O que me parece é que, em Esqueci de fixar o grafite, desde o título até os pontos que procuro rastrear, o trabalho de Luca Argel não é o de quem se move com tranquilidade aceitando as regras de domínios distintos, mas de quem diante da sobredeterminação – pela saturação de todos os códigos – vai criar perfurações, espaços de indeterminação. O que interessa, no sentido do lance que concentra a carga poética, é o limite a partir do qual a série se desfaz, e em seguida ou temos silêncio, ou início de uma sequência de construções distintas – em tom distinto. O que interessa é a cena desse corpo oscilante entre linguagens diversas, em estado de desorientação/desequilíbrio, em busca de qualquer coisa que é como um jogo, ou um risco. Uma zona de indeterminação em que se pode dar algo como um encontro.
Reconhecer alguém é
um exercício de leitura, decifrado em sua operação de certo conjunto codificado
– os traços fisionômicos do rosto, o registro do conjunto de variações/alcance
sonoro da voz – para fazer encontrar uma informação imediatamente presente com
um conjunto de memórias. Nesse sentido, não se lembrar é de algum modo manter a
memória em seu estado de feixe de experiências, de pequenos acontecimentos
(soltar logo os cabelos/ sujar a ponta dos meus dedos de batom) que não se
traduzem no ato de conferir ao outro uma identidade mais ou menos fixa. O verso
“nenhum código de emergência”, a impossibilidade de resolver a situação a
partir de um sistema de signos pré-combinado, antecipa a situação que será
posteriormente atualizada por um sistema de dêiticos no qual quem fala coloca a
pessoa com quem fala (esse tipo de situação/nesse pátio).

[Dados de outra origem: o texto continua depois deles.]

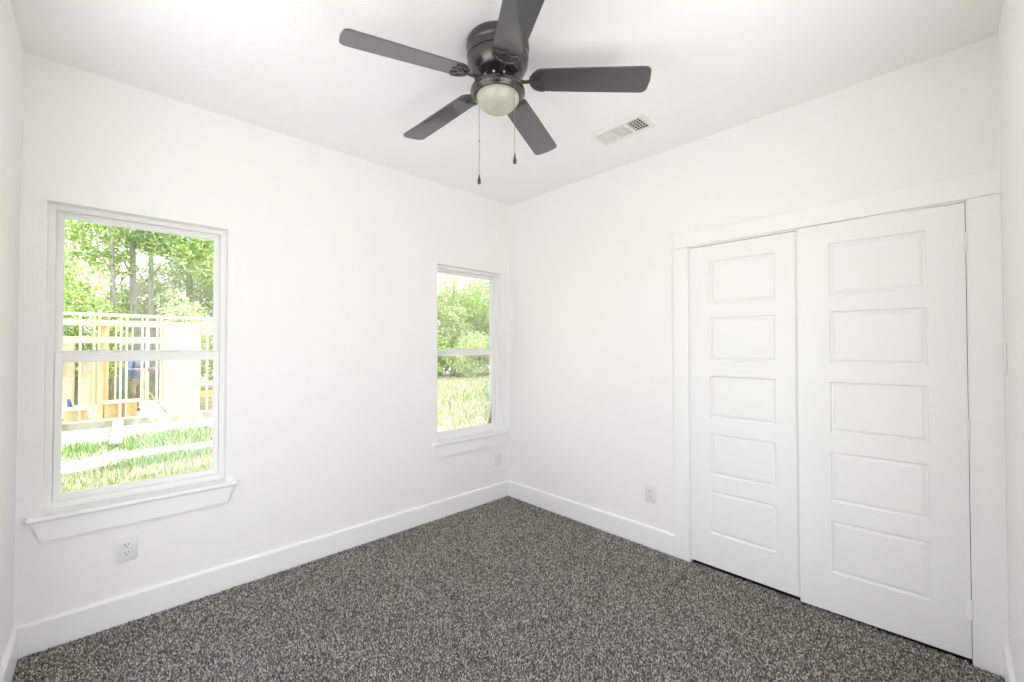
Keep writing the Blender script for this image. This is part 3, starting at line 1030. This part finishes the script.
# ------------------------------------------------------------------ worker
def skin_mesh(name, nodes, edges, m, parent, root=0, sub=2):
    """nodes: (x, y, z, r); one continuous skinned surface."""
    me = bpy.data.meshes.new(name)
    me.from_pydata([n[:3] for n in nodes], edges, [])
    o = bpy.data.objects.new(name, me)
    C.objects.link(o)
    sk = o.modifiers.new('skin', 'SKIN')
    sk.use_smooth_shade = True
    for i, n in enumerate(nodes):
        v = me.skin_vertices[0].data[i]
        v.radius = (n[3], n[3] * (n[4] if len(n) > 4 else 1.0))
        v.use_root = i == root
    sm = o.modifiers.new('sub', 'SUBSURF')
    sm.levels = sm.render_levels = sub
    dg = bpy.context.evaluated_depsgraph_get()
    me2 = bpy.data.meshes.new_from_object(o.evaluated_get(dg))
    bpy.data.objects.remove(o)
    bpy.data.meshes.remove(me)
    me2.materials.clear()
    return link_mesh(name, me2, m, parent, True)


def worker(loc, rz):
    """Standing, leaning a little forward, forearms raised to a stud. Local: faces -y, feet at z=0."""
    root = thing('person', loc, 'person in a blue shirt and khaki trousers working behind the bare studs', 'person', rz=rz)
    nod = [(0, 0.02, 0.95, 0.105, 0.80),                                    # 0 pelvis
           (0, -0.02, 1.15, 0.112, 0.80), (0, -0.07, 1.35, 0.130, 0.72), (0, -0.09, 1.45, 0.09),   # 1-3 torso
           (0, -0.12, 1.52, 0.052), (0, -0.16, 1.60, 0.078), (0, -0.17, 1.69, 0.092), (0, -0.16, 1.76, 0.062)]   # 4-7 neck, head
    ed = [(0, 1), (1, 2), (2, 3), (3, 4), (4, 5), (5, 6), (6, 7)]
    hands = []
    for s in (-1, 1):
        b = len(nod)
        fwd = -0.36 if s < 0 else -0.30
        nod += [(s * 0.18, -0.08, 1.42, 0.062), (s * 0.25, -0.12, 1.17, 0.046), (s * 0.20, -0.12 + fwd * 0.7, 1.20, 0.036),
                (s * 0.19, -0.15 + fwd * 0.85, 1.215, 0.030), (s * 0.185, -0.18 + fwd, 1.22, 0.034)]
        ed += [(3, b), (b, b + 1), (b + 1, b + 2), (b + 2, b + 3), (b + 3, b + 4)]
        hands.append((s, nod[-1][:3]))
        k = len(nod)
        st = 0.06 * s
        nod += [(s * 0.10, 0.02 + st * 0.2, 0.86, 0.078), (s * 0.12, -0.03 + st, 0.50, 0.060), (s * 0.125, 0.02 + st, 0.28, 0.056),
                (s * 0.13, 0.03 + st, 0.09, 0.040), (s * 0.135, -0.05 + st, 0.045, 0.040), (s * 0.14, -0.13 + st, 0.035, 0.032)]
        ed += [(0, k), (k, k + 1), (k + 1, k + 2), (k + 2, k + 3), (k + 3, k + 4), (k + 4, k + 5)]
    for s, (hx, hy, hz) in hands:
        hand_i = [i for i, n in enumerate(nod) if n[:3] == (hx, hy, hz)][0]
        for f_, (dx, ln_) in enumerate(((-0.024, 0.075), (-0.008, 0.085), (0.008, 0.08), (0.024, 0.065))):
            b = len(nod)
            nod += [(hx + dx, hy - 0.035, hz + 0.004, 0.0095), (hx + dx, hy - 0.035 - ln_ * 0.5, hz - 0.004, 0.009), (hx + dx, hy - 0.03 - ln_ * 0.8, hz - 0.030, 0.008)]
            ed += [(hand_i, b), (b, b + 1), (b + 1, b + 2)]
        b = len(nod)
        nod += [(hx - s * 0.036, hy - 0.010, hz - 0.006, 0.011), (hx - s * 0.045, hy - 0.045, hz - 0.018, 0.010)]
        ed += [(hand_i, b), (b, b + 1)]
    body = skin_mesh('body', nod, ed, M['skin'], root)
    # face relief on the same surface
    hc = Vector((0, -0.165, 1.66))
    for v in body.data.vertices:
        d = v.co - hc
        if d.length < 0.16 and d.y < 0:
            if abs(d.x) < 0.018 and abs(d.z + 0.010) < 0.030:
                v.co.y -= 0.020
            if abs(abs(d.x) - 0.033) < 0.014 and abs(d.z - 0.018) < 0.014:
                v.co.y += 0.008
            if abs(d.x) < 0.030 and abs(d.z + 0.050) < 0.008:
                v.co.y += 0.004
    for s in (-1, 1):
        MB().lathe([(0, -0.012), (0.016, -0.006), (0.018, 0.004), (0, 0.010)], 12,
                   Matrix.Translation((s * 0.090, -0.155, 1.665)) @ Matrix.Rotation(math.radians(90 * s), 4, 'Y')).build('ear', M['skin'], root, True)
    hr = MB()
    hr.lathe([(0.095, -0.005), (0.104, 0.02), (0.098, 0.055), (0.070, 0.088), (0.030, 0.102), (0, 0.105)], 24,
             Matrix.Translation((0, -0.150, 1.685)) @ Matrix.Rotation(math.radians(-14), 4, 'X'))
    hr.build('hair', M['hair'], root, True)
    sh = [(0, 0.02, 0.84, 0.165, 0.92), (0, -0.02, 1.13, 0.165, 0.90), (0, -0.07, 1.35, 0.178, 0.84), (0, -0.09, 1.46, 0.098)]
    se = [(0, 1), (1, 2), (2, 3)]
    for s in (-1, 1):
        b = len(sh)
        fwd = -0.36 if s < 0 else -0.30
        sh += [(s * 0.185, -0.08, 1.425, 0.080), (s * 0.25, -0.12, 1.17, 0.066), (s * 0.20, -0.12 + fwd * 0.7, 1.20, 0.056)]
        se += [(3, b), (b, b + 1), (b + 1, b + 2)]
    skin_mesh('shirt', sh, se, M['shirt'], root)
    tr_ = [(0, 0.015, 1.03, 0.148, 0.90), (0, 0.02, 0.92, 0.150, 0.90)]
    te = [(0, 1)]
    for s in (-1, 1):
        b = len(tr_)
        st = 0.06 * s
        tr_ += [(s * 0.10, 0.01 + st * 0.4, 0.76, 0.105), (s * 0.12, -0.03 + st, 0.50, 0.080), (s * 0.125, 0.02 + st, 0.28, 0.074), (s * 0.13, 0.03 + st, 0.08, 0.070)]
        te += [(1, b), (b, b + 1), (b + 1, b + 2), (b + 2, b + 3)]
    skin_mesh('trousers', tr_, te, M['khaki'], root)
    for s in (-1, 1):
        st = 0.06 * s
        skin_mesh('boot', [(s * 0.13, 0.035 + st, 0.10, 0.054), (s * 0.132, 0.02 + st, 0.05, 0.052), (s * 0.137, -0.07 + st, 0.048, 0.050), (s * 0.142, -0.16 + st, 0.042, 0.042)],
                  [(0, 1), (1, 2), (2, 3)], M['boot'], root)
    return root


worker((0.66, HY + 1.55, hz0), math.radians(35))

É interessante que o
jogo de indeterminação se opere numa oscilação de um “você”, que é genérico,
que pode dizer qualquer um, e a implicação de com quem se fala, e
potencialmente de quem lê no contexto criado.
No encontro encenado,
tanto a estranheza quanto o diminuto da experiência importam pelo seu grau de
incerteza, entre o blefe nas marcas de um jogo entre o cotidiano e o afeto
(cartas na cama) e a sensação de um risco compartilhado nas imediações de um
desastre (pilotar juntos/ a carcaça de um monomotor).
4.
AQUELE DIA EM QUE
VOCÊ ABRE A GELADEIRA DÁ DE CARA COM UM SAQUINHO DE COUVE E DÁ UMA CHORADINHA
e você fecha a porta
da geladeira
quando a geladeira
apita
e olha você
em um corpo
que se recorda
que abre a porta da
geladeira
e olha você
nas condições
normais
de temperatura e
pressão
se estavam todas
amarradas
estavam
naquela fita
que era qualquer fita
que arrebentou semana
passada
e arrebentou hoje de
novo.
Não seria de todo
ocioso tirarmos um momento para falarmos apenas dos títulos dos poemas. São
invariavelmente compostos por frases, que podem se apresentar como plenamente
realizadas do ponto de vista oracional ou como tópicos frasais destacados (cuja
complementação pode residir no primeiro verso ou não existir, apontando apenas
para um contexto maior de onde ela teria sido retirada e que se encontra
subtraído). O interessante, entretanto, é que se a estrutura, na maioria das
vezes, é reconhecível imediatamente como referência construções, lugares comuns
sintáticos do cotidiano de trocas sugerindo um processo de recorte e montagem a
partir de textualidades e hipertextualidades diversas, o conteúdo sempre insere
um elemento cujo encaixe causa surpresa. Não só pelo seu dado inesperado, mas
pelo fato de ele se apresentar simultaneamente como algo inusitado e ordinário.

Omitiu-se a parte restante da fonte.